S’il n’y a pas encore d’indication claire sur l’utilisation des trottinettes électriques sur les trottoirs, la loi est claire en ce qui concerne les bicyclettes.

« Il est interdit de faire circuler sur un trottoir une bicyclette dont la roue arrière a un diamètre supérieur à 410 mm », stipule la loi.

Ce qui se passe ailleurs

La plupart des villes du Canada et des États-Unis s’efforcent d’élaborer une législation qui s’applique aux trottinettes électriques indépendamment des autres appareils électriques.

En novembre 2022, l’Île-du-Prince-Édouard a adopté une politique interdisant la conduite d’une trottinette électrique aux personnes âgées de moins de 16 ans. Les trottinettes doivent être équipées de feux et d’une cloche ou d’un klaxon.

Des restrictions de vitesse s’appliquent, limitant la vitesse maximale à 24 kilomètres par heure et n’autorisant les trottinettes électriques que sur les routes où la vitesse maximale affichée est de 60 kilomètres par heure ou moins. Les trottinettes électriques ne sont en aucun cas autorisées sur les trottoirs, ni sur le sentier de la Confédération de la province.

Des villes comme Toronto et Oshawa avaient initialement ouvert leurs portes aux trottinettes électriques. Depuis, Toronto les a temporairement interdites jusqu’à ce que de nouvelles réglementations soient mises en place.
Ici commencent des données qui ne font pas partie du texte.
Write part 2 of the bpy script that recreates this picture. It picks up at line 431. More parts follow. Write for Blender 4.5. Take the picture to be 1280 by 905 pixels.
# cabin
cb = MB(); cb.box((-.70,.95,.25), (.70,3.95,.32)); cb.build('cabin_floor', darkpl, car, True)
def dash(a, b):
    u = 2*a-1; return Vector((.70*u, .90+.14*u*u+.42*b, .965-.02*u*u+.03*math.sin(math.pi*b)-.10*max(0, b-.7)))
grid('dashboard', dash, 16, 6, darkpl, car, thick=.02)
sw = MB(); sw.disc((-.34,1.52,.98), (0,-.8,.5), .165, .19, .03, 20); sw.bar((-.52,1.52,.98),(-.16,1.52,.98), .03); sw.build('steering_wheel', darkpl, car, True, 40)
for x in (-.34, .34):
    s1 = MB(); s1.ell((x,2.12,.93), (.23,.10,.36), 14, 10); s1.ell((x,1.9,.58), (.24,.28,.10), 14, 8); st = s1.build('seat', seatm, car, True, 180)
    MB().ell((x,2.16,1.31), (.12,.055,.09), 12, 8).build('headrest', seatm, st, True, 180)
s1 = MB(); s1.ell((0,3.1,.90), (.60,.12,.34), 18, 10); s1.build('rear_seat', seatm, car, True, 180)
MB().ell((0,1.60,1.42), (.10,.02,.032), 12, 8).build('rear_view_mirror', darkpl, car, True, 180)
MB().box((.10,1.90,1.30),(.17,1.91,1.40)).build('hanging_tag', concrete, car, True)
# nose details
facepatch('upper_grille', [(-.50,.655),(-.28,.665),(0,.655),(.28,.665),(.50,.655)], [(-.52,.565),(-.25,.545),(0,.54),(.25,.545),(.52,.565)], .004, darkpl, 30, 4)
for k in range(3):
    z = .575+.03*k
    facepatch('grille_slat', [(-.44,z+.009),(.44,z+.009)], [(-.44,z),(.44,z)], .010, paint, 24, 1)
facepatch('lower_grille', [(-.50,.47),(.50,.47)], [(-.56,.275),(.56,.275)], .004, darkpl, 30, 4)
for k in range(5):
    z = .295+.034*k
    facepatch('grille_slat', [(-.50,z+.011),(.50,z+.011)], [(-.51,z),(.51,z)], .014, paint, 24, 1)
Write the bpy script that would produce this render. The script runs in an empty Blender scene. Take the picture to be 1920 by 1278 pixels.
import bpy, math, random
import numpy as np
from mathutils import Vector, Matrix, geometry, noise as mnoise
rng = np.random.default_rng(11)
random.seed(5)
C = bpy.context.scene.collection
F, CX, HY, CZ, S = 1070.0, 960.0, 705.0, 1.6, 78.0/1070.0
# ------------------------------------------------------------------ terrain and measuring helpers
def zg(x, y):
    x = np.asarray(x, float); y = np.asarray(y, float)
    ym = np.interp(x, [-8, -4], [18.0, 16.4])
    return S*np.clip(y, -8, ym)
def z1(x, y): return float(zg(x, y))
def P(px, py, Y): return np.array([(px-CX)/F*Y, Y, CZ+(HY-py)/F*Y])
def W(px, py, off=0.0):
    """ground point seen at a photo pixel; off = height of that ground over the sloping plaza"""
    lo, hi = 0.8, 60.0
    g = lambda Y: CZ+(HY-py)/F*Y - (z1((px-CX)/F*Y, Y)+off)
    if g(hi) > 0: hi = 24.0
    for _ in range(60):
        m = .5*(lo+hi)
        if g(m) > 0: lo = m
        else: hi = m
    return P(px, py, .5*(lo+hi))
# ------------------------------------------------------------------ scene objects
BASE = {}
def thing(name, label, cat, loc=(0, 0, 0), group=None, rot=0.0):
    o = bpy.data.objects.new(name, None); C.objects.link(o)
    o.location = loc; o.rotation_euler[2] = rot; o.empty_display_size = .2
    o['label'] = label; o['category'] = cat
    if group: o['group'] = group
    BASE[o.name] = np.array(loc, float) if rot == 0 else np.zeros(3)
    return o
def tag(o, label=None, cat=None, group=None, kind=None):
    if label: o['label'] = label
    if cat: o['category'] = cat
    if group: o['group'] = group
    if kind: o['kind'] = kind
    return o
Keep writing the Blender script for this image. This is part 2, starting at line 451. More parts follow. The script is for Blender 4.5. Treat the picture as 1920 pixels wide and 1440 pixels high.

Malgré cela, les habitants sont si nombreux à les utiliser que l’application de la loi n’a pas été très efficace.

Entre-temps, des personnes sont blessées. En juin dernier, une piétonne a été heurtée par un homme sur une trottinette électrique sur un trottoir de Toronto et elle a perdu connaissance. Elle a subi une commotion cérébrale et une fracture de la clavicule en deux endroits. Il lui a fallu des mois de physiothérapie avant de pouvoir reprendre le travail.

Oshawa envisage également de suspendre temporairement les trottinettes électriques depuis un incident survenu au printemps dernier, au cours duquel une jeune utilisatrice de 20 ans a été tuée après avoir été heurtée par une camionnette.

Pour de nombreux membres des collectivités locales, il est de plus en plus évident que de meilleures infrastructures, telles que des voies réservées aux vélos et aux trottinettes électriques, doivent être mises en place avant que ces engins puissent être considérés comme sûrs.

Au Manitoba, les avis divergent

Chris Shvets est un habitant de Niverville âgé de 13 ans qui adore son scooter électrique. La vitesse maximale de l’engin est de 25 kilomètres par heure. Il est assez simple à utiliser, dit-il, avec seulement un bouton d’accélération et un système de freinage sur le guidon.

Chris Shvets croit en la prudence. Il porte un casque et des équipements de protection et respecte le Code de la route. Mais il ne pense pas que les trottinettes électriques devraient être limitées à la rue.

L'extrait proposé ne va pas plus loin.